● WORK INSTRUCTIONS
In the material below, the lines containing the word "that" are required; copy each of them.

● PROVIDED RECORDS
..........

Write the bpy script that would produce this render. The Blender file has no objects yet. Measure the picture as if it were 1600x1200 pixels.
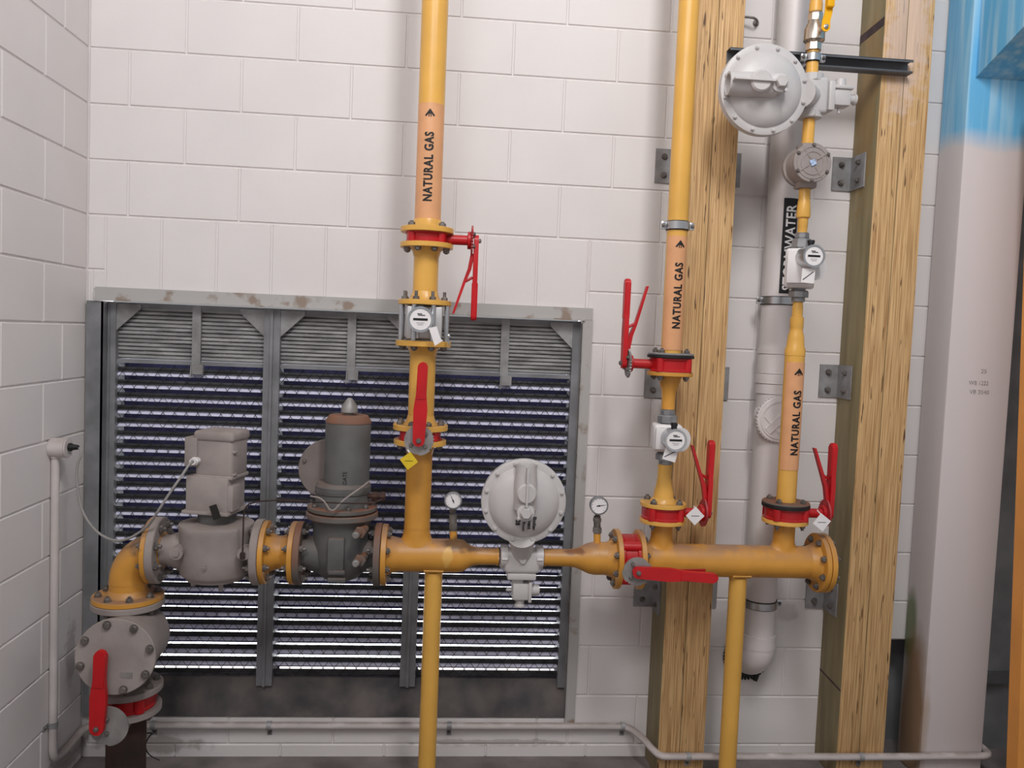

..........

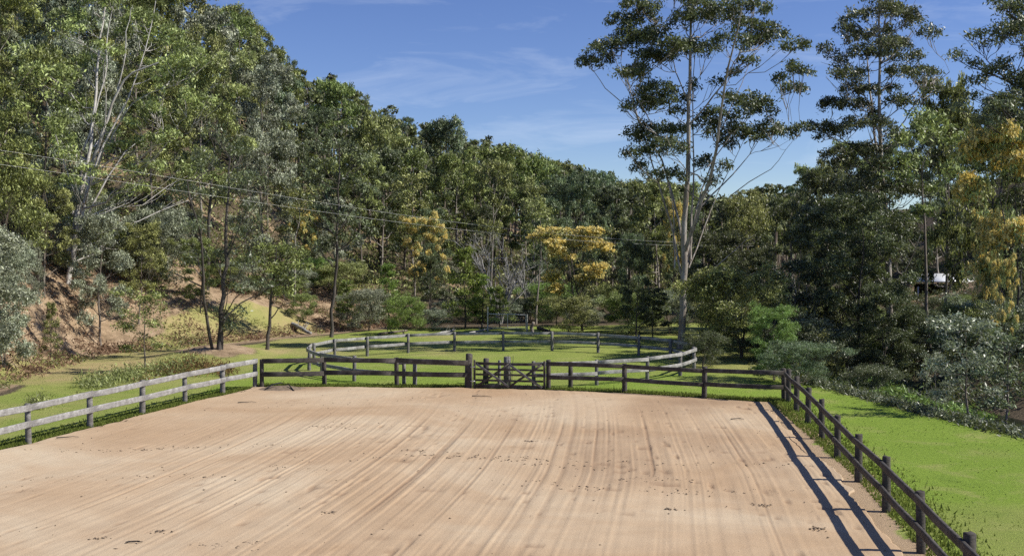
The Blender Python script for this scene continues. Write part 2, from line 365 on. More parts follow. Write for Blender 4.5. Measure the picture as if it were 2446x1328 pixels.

..........

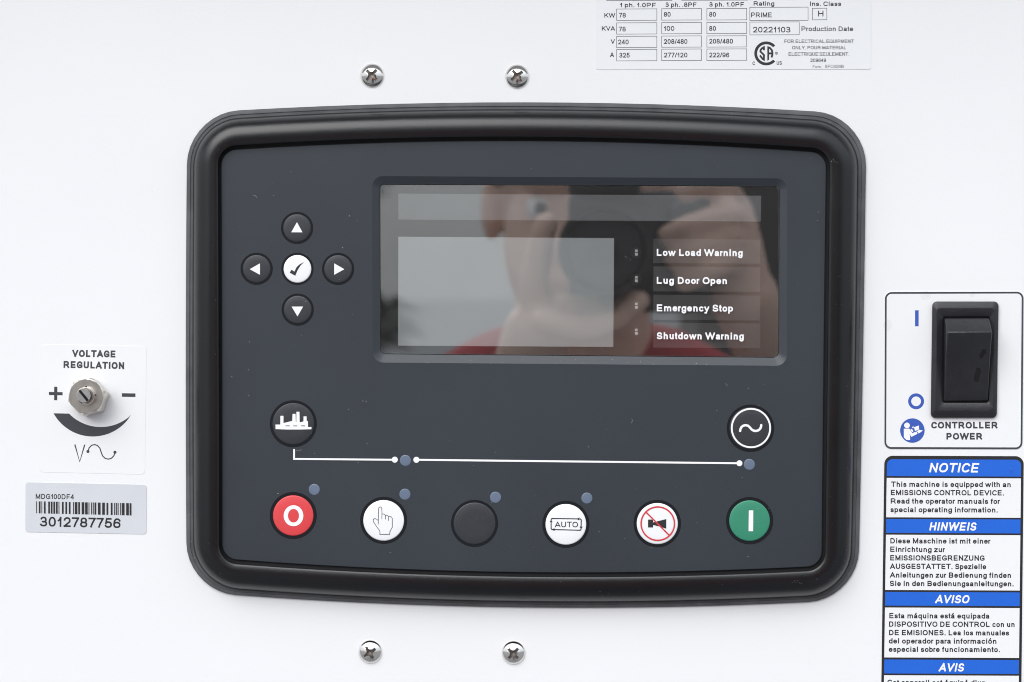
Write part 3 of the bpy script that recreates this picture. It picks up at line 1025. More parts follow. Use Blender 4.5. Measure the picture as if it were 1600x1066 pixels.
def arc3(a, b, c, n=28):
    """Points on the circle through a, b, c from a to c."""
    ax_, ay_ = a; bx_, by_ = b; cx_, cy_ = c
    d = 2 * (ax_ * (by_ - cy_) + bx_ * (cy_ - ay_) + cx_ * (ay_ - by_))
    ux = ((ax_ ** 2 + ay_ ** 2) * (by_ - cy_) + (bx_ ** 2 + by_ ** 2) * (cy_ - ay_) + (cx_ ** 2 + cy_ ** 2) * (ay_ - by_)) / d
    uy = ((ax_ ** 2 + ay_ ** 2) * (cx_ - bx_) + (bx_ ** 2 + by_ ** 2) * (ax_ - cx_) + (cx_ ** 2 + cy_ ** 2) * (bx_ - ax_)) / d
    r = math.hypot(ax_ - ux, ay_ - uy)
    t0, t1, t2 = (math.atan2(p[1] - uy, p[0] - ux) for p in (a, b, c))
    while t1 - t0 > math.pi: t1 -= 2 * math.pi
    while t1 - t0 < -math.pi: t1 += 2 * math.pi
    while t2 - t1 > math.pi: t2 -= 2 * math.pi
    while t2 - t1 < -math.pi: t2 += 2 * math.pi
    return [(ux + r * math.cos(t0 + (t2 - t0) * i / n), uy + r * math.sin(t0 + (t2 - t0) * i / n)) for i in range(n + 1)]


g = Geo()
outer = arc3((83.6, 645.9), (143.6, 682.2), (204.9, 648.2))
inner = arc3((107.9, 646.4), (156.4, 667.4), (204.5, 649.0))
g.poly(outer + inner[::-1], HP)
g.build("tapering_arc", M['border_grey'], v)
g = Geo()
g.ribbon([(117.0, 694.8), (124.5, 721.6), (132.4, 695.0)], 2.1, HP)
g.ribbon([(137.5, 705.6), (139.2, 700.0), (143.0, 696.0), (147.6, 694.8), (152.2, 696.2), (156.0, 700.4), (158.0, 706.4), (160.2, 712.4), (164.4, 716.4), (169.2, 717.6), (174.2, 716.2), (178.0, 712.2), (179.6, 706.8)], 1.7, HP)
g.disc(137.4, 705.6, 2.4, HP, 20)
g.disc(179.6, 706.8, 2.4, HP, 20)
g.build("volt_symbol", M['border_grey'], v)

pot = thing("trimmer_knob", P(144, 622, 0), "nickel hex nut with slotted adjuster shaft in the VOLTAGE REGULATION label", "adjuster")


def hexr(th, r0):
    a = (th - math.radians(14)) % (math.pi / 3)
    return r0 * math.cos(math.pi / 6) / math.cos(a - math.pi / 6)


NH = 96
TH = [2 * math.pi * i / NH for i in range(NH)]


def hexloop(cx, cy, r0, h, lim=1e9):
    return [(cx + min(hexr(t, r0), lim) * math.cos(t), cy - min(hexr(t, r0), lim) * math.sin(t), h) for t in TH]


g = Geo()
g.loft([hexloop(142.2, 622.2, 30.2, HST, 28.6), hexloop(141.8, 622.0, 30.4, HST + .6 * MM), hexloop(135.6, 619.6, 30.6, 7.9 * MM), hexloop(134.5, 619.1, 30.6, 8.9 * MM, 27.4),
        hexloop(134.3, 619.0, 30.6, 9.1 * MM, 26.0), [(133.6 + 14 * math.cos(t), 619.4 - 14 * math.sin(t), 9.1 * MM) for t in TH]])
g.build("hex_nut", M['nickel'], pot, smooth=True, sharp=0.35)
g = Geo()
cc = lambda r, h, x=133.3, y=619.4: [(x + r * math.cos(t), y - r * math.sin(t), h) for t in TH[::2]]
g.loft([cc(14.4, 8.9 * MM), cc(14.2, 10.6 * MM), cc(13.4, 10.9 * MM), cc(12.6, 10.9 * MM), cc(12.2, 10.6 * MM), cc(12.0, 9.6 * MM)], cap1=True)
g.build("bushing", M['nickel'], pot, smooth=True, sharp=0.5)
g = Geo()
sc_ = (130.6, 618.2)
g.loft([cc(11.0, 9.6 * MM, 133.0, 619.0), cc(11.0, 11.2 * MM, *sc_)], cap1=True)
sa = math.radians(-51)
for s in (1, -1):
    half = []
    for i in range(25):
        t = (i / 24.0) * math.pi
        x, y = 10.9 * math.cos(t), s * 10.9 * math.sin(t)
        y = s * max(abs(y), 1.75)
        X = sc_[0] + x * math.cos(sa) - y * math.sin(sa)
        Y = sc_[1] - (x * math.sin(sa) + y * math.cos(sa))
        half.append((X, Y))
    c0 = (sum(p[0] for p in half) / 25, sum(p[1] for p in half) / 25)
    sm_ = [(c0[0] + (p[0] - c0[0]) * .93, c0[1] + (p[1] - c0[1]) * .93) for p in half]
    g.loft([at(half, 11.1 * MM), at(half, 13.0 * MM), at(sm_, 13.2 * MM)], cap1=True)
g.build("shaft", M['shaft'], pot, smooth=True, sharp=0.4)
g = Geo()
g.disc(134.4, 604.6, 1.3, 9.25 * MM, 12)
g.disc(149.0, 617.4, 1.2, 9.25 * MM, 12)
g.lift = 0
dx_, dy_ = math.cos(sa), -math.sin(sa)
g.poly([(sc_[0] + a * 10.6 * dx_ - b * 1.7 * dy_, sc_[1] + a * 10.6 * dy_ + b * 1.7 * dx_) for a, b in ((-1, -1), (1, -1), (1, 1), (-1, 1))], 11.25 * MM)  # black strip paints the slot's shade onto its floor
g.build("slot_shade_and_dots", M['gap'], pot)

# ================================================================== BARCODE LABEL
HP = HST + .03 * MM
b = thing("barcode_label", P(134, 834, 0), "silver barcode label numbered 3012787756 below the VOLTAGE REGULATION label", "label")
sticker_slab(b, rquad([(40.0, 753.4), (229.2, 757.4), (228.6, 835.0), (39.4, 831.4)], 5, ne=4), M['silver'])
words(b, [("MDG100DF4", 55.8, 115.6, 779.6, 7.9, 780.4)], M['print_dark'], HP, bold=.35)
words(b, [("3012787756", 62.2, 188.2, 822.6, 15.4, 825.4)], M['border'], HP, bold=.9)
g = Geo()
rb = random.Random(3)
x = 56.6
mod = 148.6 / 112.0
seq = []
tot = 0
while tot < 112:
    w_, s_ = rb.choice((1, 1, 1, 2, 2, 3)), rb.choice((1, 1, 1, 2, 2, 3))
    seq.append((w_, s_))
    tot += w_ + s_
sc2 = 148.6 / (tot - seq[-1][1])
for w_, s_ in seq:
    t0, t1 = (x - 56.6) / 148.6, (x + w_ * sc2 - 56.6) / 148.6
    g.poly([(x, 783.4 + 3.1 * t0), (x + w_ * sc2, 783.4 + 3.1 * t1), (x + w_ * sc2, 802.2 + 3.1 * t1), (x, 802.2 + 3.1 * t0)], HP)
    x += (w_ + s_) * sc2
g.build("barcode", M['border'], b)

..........

● COMPLETE ANSWER
Write the bpy script that would produce this render. The Blender file has no objects yet. Measure the picture as if it were 1600x1200 pixels.
Write part 3 of the bpy script that recreates this picture. It picks up at line 1025. More parts follow. Use Blender 4.5. Measure the picture as if it were 1600x1066 pixels.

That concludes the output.